Every dealmaker wants to reach the other side of their M&A as quickly as possible. But the complexities involved in a global transaction can often stall the process and potentially decrease the value of the deal.
Managing new system integrations, global regulatory and legal compliance, entity setup, and talent retention are only the beginning. Fortunately, you can use an employer of record (EOR) to streamline a cross-border transaction.
“Companies looking to expand globally can utilize EOR as a way into new markets without the initial need to set up a new entity,” explains Steve Hoffman, Strategic Partnerships at Deel. “EORs can also be strategically utilized to shorten TSAs (transitional services agreements), bridging the gap of employment when one entity is dissolved, and the other is getting set up.”
By using an EOR, you can provide your entire team with a better M&A experience. Read this guide to learn how to use an EOR to manage compliance, mitigate risk, and execute your international growth plans in record time.
How much experience does Deel have with M&As?
Our experts have helped companies of varying sizes execute M&As in 30 countries and counting.

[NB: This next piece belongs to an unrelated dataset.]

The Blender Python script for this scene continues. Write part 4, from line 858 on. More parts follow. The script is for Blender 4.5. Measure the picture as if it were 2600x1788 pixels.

Deel has also acquired five companies over two years, including Legalpad, Roots, and PayGroup, a public company listed on the Australian Stock Exchange (ASX).
What’s an employer of record (EOR)?
An employer of record is an organization that acts as the legal employer for their clients’ foreign employees. An EOR assumes all legal responsibilities regarding employment (contracts, salaries, benefits, taxes) and ensures their clients can hire from different countries in full compliance with local employment laws.